Lean learning, JIT education, or trial by fire
Was reading Jim Womack’s latest newsletter yesterday from LEI (linked newsletter content is blank right now, there was a snafu sending out email newsletter also, will probably be fixed later). In it he discusses the challenge of developing lean leaders, both in the “real world” and through the education system.
Where do the lean managers (the Sandersons in John’s book) come from who can teach the rest of us traditional managers (the Porters) to manage in a new way? In sum, how do we all learn (or relearn) to manage so we can manage to learn? Books are a great start, but how do we learn through practice (the only real way to internalize new methods), particularly when our boss is stuck in outmoded ways of managing?

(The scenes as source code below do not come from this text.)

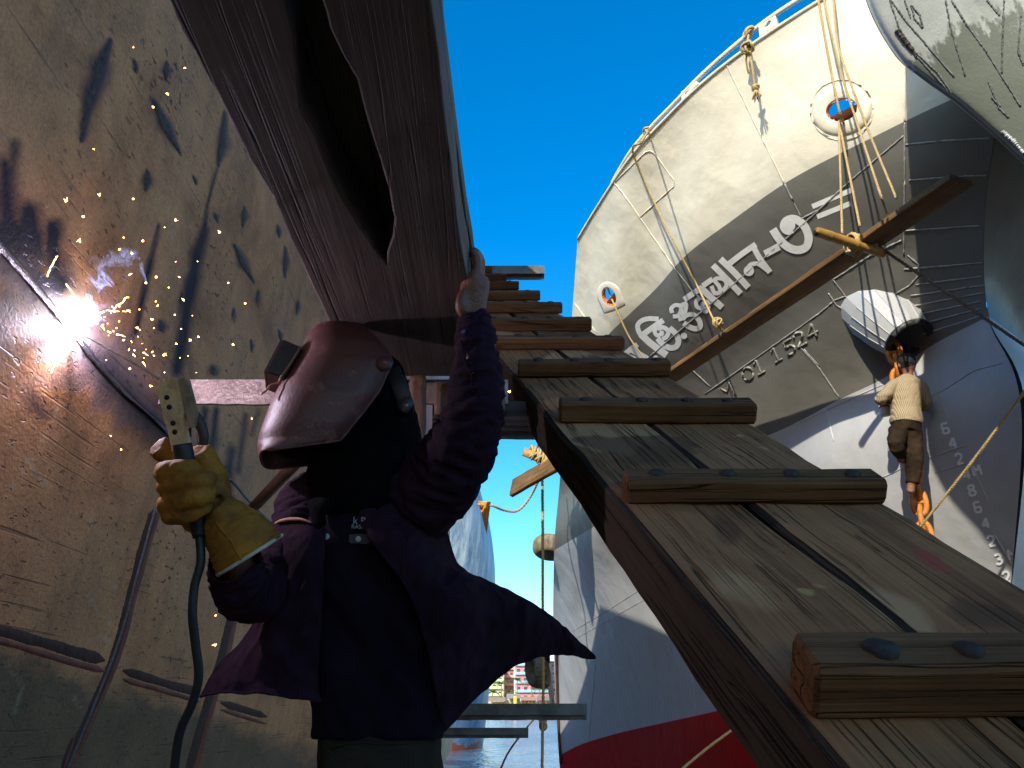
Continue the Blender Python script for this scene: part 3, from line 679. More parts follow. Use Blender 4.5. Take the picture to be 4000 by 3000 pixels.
# name in Bengali script, hand painted
LET = [([(500,1018),(575,965),(650,913)],28), ([(620,906),(560,903),(512,915),(484,945),(490,985),(512,1020)],24), ([(505,1005),(570,1065),(672,1140)],34),
       ([(604,958),(594,990),(612,1012),(636,1000),(640,980)],20), ([(612,968),(650,960),(682,985),(672,1018),(644,1036)],22), ([(690,962),(730,1000),(748,1045),(735,1082),(700,1092),(655,1075),(612,1030)],28),
       ([(708,866),(702,838),(728,815),(760,822),(764,852),(744,884),(712,888)],20), ([(765,818),(795,808),(792,852),(772,898),(748,908)],22), ([(775,905),(800,882),(840,874),(862,888)],22), ([(858,882),(885,920),(888,955),(858,968),(820,956),(782,930)],26),
       ([(785,780),(842,740),(905,698)],28), ([(893,703),(960,765),(1032,830)],32), ([(884,768),(862,795),(870,826),(898,834),(908,806),(932,792),(945,816),(935,845)],20),
       ([(905,690),(970,645)],26), ([(962,690),(984,736),(1018,728),(1010,690),(982,652),(1008,640),(1048,652),(1060,688),(1032,722)],20), ([(972,555),(1060,645),(1152,740)],30), ([(1020,515),(1110,602),(1202,700)],32),
       ([(1060,560),(1150,490),(1250,420)],28), ([(1230,428),(1275,510),(1342,602)],28), ([(1190,588),(1216,552),(1260,545),(1300,570),(1336,600)],20), ([(1308,483),(1402,434)],36),
       ([(1360,322),(1402,386),(1455,435),(1520,457),(1575,437),(1592,385),(1576,322),(1540,276),(1490,255),(1446,270),(1432,305),(1455,332),(1488,322)],40),
       ([(385,1148),(430,1108),(484,1068)],26), ([(440,1098),(548,1164)],30), ([(398,1150),(440,1150),(500,1178)],22)]
k = 0
WHO = [0]*6+[1]*4+[2]*3+[3]*4+[4]*3+[5]+[6]+[7]*3; DISC = [((785,1013),21,8), ((1205,592),34,4), ((925,848),22,2), ((1470,300),36,6), ((602,1158),18,9), ((640,1000),16,0)]
for L_i in range(10):
    bm = bmesh.new()
    for (pts, w), who in zip(LET, WHO):
        if who == L_i: hull_ribbon(bm, [z5(*p) for p in pts], w/1.659*1.32, 0.003+0.00025*k); k += 1
    for c, r, who in DISC:
        if who == L_i: hull_disc(bm, z5(*c), r/1.659, 0.003+0.00025*k); k += 1
    bm_obj('painted_letter', bm, P_letter, ship, smooth=False)
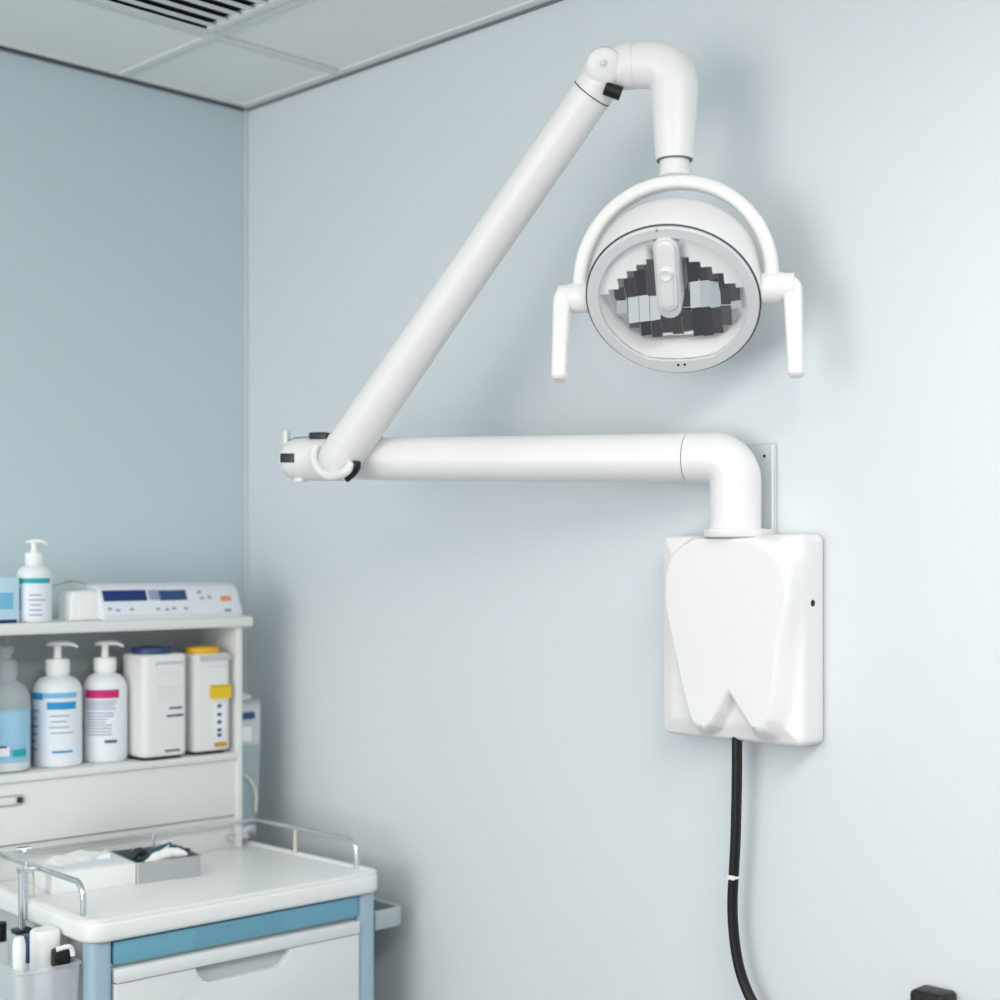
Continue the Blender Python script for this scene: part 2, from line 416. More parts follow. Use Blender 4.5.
# yoke
HLp = at(577, 297, 2.12); HRp = at(773, 287, 2.041)
HZp = (HLp.z+HRp.z)/2
HLp.z = HRp.z = HZp
X = (HRp-HLp).normalized(); Fh = Vector((X.y, -X.x, 0)).normalized()
if Fh.dot(Vector((-1, -1, 0))) < 0: Fh = -Fh
mid = (HLp+HRp)/2
c0 = Vector((Nk.x, Nk.y, HZp)); mid = Vector((c0.x, c0.y, HZp))
hw = .1335; top = 2.0145-HZp
arch = [mid-X*hw+Vector((0, 0, -.006)), mid-X*hw+Vector((0, 0, top-hw-.004))]
for k in range(1, 40):
    a = PI-PI*k/40; arch.append(mid+X*(hw*math.cos(a))+Vector((0, 0, top-hw+hw*math.sin(a))))
arch += [mid+X*hw+Vector((0, 0, top-hw-.004)), mid+X*hw+Vector((0, 0, -.006))]
b = NB()
T_, N_ = frames(arch)
rings = []
pr = rprof(.0188, .026, .0065, 4)
for p_, t_ in zip(arch, T_):
    nn = t_.cross(Fh).normalized(); rings.append([b.verts.new(p_+nn*q[0]+Fh*q[1]) for q in pr])
for r1, r2 in zip(rings, rings[1:]):
    for k in range(len(pr)): b.faces.new((r1[k], r1[(k+1) % len(pr)], r2[(k+1) % len(pr)], r2[k]))
b.faces.new(rings[0]); b.faces.new(rings[-1][::-1])
yoke = ob('yoke', b, 'white', lamp, True)
b = NB(); lathe(b, [(0, -.006), (.0115, -.006), (.0125, .007), (.0225, .0085), (.0205, .014), (.0205, Nk.z-HZp-top+.004), (0, Nk.z-HZp-top+.004)], c=(mid.x, mid.y, HZp+top), n=36); ob('yoke_stem', b, 'white', yoke, True)
# head
PHI = math.radians(43)
n_ = (Fh*math.cos(PHI)-Vector((0, 0, 1))*math.sin(PHI)).normalized()
Yl = (Vector((0, 0, 1))*math.cos(PHI)+Fh*math.sin(PHI)).normalized()
RF = .1183
HM = amtx(mid+n_*.024, X, Yl, n_)       # head frame: x right, y up the face, z out of the face
b = NB(); lathe(b, [(0, -.094), (.070, -.093), (.100, -.090), (.1125, -.084), (.1175, -.074), (.1195, -.060), (.1215, -.006), (.1205, -.003), (.1160, -.003), (.1160, -.020), (.1060, -.020)], n=96, mtx=HM, shut=False)
head = ob('lamp_head', b, 'white', lamp, True)
b = NB(); lathe(b, [(.1150, -.0055), (.1208, -.0055), (.1208, -.0028), (.1150, -.0028)], n=96, mtx=HM, shut=False); ob('rim_groove', b, 'seam', head, True)
RO = .1015; CH = -.090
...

It really got me thinking about how I learn, and when I have done my best learning. When have I gotten the most VALUE in my learning process? In some respects, I think of my best learning as the “trial by fire” method of learning. I learn best when pressure demands that I learn something new. I consider myself to be a lifelong student–I love learning and I’m always doing it. But no longer in a classroom. Enter…
Just-In-Time Education
Today, I don’t learn something unless I need it. As soon as I need new information (customer demand), I find a way to get it (through suppliers, like the Internet, books, friends, etc.). This provides me with the highest value possible out of what I’m learning. What does this eliminate?
- Overproduction/obsolescence: I no longer learn things that “expire” or I never use. I would guess that probably 99% of what I learned in college I no longer use (or have never used, for that matter). This isn’t necessarily a problem with the education system as much as it is a statement on: I had no idea what I wanted to do when I grew up! Now I learn things relevant to the task or situation at hand.
- Rework: ever learned something, only to have to learn it again when you actually needed it?
- Inventories: having a ton of information just sitting around in your head taking up space.
- Extraneous “motion”: spending a whole lot of time learning things that are providing value to me as the “end product”. I was a great test-taker. I’m not saying this to brag, the reality is I could apply formulas to situations on a piece of paper and get a correct result. But I didn’t understand squat about how this formula had any bearing on reality.
Womack discusses the shift in lean education from “batching education”, which I’m sure causes the afore-mentioned problems for other people also, to developing lean leaders:
Peter has converted a classroom-based program teaching abstract operations knowledge in big batches into a gemba-based learning process in an organizational context.
How do other people do their best learning?